:: Raw records ::

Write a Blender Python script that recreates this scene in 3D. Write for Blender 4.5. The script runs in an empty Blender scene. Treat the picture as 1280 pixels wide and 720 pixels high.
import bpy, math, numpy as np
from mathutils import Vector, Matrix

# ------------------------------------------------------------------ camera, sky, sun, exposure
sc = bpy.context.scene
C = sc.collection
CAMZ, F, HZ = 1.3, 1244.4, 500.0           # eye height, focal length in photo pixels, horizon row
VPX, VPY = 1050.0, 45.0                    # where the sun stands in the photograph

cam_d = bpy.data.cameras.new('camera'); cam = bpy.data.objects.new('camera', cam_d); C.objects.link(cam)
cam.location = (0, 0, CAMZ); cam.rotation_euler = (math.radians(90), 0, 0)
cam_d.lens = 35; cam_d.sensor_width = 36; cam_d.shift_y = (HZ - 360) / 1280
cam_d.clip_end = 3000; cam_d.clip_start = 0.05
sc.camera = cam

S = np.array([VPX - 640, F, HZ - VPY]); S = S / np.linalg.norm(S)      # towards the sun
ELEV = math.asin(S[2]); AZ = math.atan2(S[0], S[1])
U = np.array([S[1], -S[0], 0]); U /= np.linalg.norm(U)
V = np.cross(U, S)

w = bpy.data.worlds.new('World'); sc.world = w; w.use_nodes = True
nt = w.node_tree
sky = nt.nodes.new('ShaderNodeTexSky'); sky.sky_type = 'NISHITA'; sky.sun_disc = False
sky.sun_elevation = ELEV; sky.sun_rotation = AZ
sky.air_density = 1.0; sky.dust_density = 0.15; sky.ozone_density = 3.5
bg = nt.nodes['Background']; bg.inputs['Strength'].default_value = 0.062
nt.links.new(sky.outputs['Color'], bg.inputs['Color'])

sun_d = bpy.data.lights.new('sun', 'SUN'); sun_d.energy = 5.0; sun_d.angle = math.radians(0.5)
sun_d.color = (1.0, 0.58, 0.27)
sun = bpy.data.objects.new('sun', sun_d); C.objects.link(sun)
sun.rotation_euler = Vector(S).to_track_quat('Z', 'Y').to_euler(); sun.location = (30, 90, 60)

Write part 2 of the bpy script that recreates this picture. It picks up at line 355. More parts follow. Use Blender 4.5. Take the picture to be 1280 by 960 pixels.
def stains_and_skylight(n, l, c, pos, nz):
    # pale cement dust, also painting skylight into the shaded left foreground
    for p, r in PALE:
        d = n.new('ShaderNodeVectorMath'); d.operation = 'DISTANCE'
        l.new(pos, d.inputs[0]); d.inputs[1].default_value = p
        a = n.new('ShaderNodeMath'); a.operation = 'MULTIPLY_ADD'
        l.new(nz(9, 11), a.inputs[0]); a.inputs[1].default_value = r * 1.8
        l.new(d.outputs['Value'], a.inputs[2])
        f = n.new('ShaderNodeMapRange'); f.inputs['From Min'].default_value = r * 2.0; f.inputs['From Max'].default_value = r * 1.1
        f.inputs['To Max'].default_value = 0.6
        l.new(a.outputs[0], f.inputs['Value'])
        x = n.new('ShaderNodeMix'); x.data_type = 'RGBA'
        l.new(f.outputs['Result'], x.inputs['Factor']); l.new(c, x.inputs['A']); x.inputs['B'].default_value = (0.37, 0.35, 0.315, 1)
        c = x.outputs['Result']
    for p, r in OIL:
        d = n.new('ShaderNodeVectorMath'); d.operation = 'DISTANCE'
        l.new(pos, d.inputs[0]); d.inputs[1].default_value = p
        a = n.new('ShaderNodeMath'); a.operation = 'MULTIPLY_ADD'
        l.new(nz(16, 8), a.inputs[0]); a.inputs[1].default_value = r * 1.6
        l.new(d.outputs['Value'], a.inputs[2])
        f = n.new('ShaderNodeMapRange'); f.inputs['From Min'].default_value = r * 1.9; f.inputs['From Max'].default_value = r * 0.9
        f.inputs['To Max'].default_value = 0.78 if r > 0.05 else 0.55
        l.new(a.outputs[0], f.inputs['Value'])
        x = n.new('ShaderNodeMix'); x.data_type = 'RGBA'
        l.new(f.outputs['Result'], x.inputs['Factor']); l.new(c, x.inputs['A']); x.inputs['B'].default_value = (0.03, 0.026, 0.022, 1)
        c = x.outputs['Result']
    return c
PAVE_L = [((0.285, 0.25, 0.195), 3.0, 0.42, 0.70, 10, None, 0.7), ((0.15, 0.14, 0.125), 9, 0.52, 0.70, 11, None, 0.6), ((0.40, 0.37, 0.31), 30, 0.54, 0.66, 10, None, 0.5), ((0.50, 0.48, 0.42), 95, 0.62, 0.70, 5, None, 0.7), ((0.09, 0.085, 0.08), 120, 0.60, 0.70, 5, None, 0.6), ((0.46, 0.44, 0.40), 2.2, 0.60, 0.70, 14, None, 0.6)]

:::

Repeat every record, keeping each word and mark exactly as it is.

Write a Blender Python script that recreates this scene in 3D. Write for Blender 4.5. The script runs in an empty Blender scene. Treat the picture as 1280 pixels wide and 720 pixels high.
import bpy, math, numpy as np
from mathutils import Vector, Matrix

# ------------------------------------------------------------------ camera, sky, sun, exposure
sc = bpy.context.scene
C = sc.collection
CAMZ, F, HZ = 1.3, 1244.4, 500.0           # eye height, focal length in photo pixels, horizon row
VPX, VPY = 1050.0, 45.0                    # where the sun stands in the photograph

cam_d = bpy.data.cameras.new('camera'); cam = bpy.data.objects.new('camera', cam_d); C.objects.link(cam)
cam.location = (0, 0, CAMZ); cam.rotation_euler = (math.radians(90), 0, 0)
cam_d.lens = 35; cam_d.sensor_width = 36; cam_d.shift_y = (HZ - 360) / 1280
cam_d.clip_end = 3000; cam_d.clip_start = 0.05
sc.camera = cam

S = np.array([VPX - 640, F, HZ - VPY]); S = S / np.linalg.norm(S)      # towards the sun
ELEV = math.asin(S[2]); AZ = math.atan2(S[0], S[1])
U = np.array([S[1], -S[0], 0]); U /= np.linalg.norm(U)
V = np.cross(U, S)

w = bpy.data.worlds.new('World'); sc.world = w; w.use_nodes = True
nt = w.node_tree
sky = nt.nodes.new('ShaderNodeTexSky'); sky.sky_type = 'NISHITA'; sky.sun_disc = False
sky.sun_elevation = ELEV; sky.sun_rotation = AZ
sky.air_density = 1.0; sky.dust_density = 0.15; sky.ozone_density = 3.5
bg = nt.nodes['Background']; bg.inputs['Strength'].default_value = 0.062
nt.links.new(sky.outputs['Color'], bg.inputs['Color'])

sun_d = bpy.data.lights.new('sun', 'SUN'); sun_d.energy = 5.0; sun_d.angle = math.radians(0.5)
sun_d.color = (1.0, 0.58, 0.27)
sun = bpy.data.objects.new('sun', sun_d); C.objects.link(sun)
sun.rotation_euler = Vector(S).to_track_quat('Z', 'Y').to_euler(); sun.location = (30, 90, 60)

Write part 2 of the bpy script that recreates this picture. It picks up at line 355. More parts follow. Use Blender 4.5. Take the picture to be 1280 by 960 pixels.
def stains_and_skylight(n, l, c, pos, nz):
    # pale cement dust, also painting skylight into the shaded left foreground
    for p, r in PALE:
        d = n.new('ShaderNodeVectorMath'); d.operation = 'DISTANCE'
        l.new(pos, d.inputs[0]); d.inputs[1].default_value = p
        a = n.new('ShaderNodeMath'); a.operation = 'MULTIPLY_ADD'
        l.new(nz(9, 11), a.inputs[0]); a.inputs[1].default_value = r * 1.8
        l.new(d.outputs['Value'], a.inputs[2])
        f = n.new('ShaderNodeMapRange'); f.inputs['From Min'].default_value = r * 2.0; f.inputs['From Max'].default_value = r * 1.1
        f.inputs['To Max'].default_value = 0.6
        l.new(a.outputs[0], f.inputs['Value'])
        x = n.new('ShaderNodeMix'); x.data_type = 'RGBA'
        l.new(f.outputs['Result'], x.inputs['Factor']); l.new(c, x.inputs['A']); x.inputs['B'].default_value = (0.37, 0.35, 0.315, 1)
        c = x.outputs['Result']
    for p, r in OIL:
        d = n.new('ShaderNodeVectorMath'); d.operation = 'DISTANCE'
        l.new(pos, d.inputs[0]); d.inputs[1].default_value = p
        a = n.new('ShaderNodeMath'); a.operation = 'MULTIPLY_ADD'
        l.new(nz(16, 8), a.inputs[0]); a.inputs[1].default_value = r * 1.6
        l.new(d.outputs['Value'], a.inputs[2])
        f = n.new('ShaderNodeMapRange'); f.inputs['From Min'].default_value = r * 1.9; f.inputs['From Max'].default_value = r * 0.9
        f.inputs['To Max'].default_value = 0.78 if r > 0.05 else 0.55
        l.new(a.outputs[0], f.inputs['Value'])
        x = n.new('ShaderNodeMix'); x.data_type = 'RGBA'
        l.new(f.outputs['Result'], x.inputs['Factor']); l.new(c, x.inputs['A']); x.inputs['B'].default_value = (0.03, 0.026, 0.022, 1)
        c = x.outputs['Result']
    return c
PAVE_L = [((0.285, 0.25, 0.195), 3.0, 0.42, 0.70, 10, None, 0.7), ((0.15, 0.14, 0.125), 9, 0.52, 0.70, 11, None, 0.6), ((0.40, 0.37, 0.31), 30, 0.54, 0.66, 10, None, 0.5), ((0.50, 0.48, 0.42), 95, 0.62, 0.70, 5, None, 0.7), ((0.09, 0.085, 0.08), 120, 0.60, 0.70, 5, None, 0.6), ((0.46, 0.44, 0.40), 2.2, 0.60, 0.70, 14, None, 0.6)]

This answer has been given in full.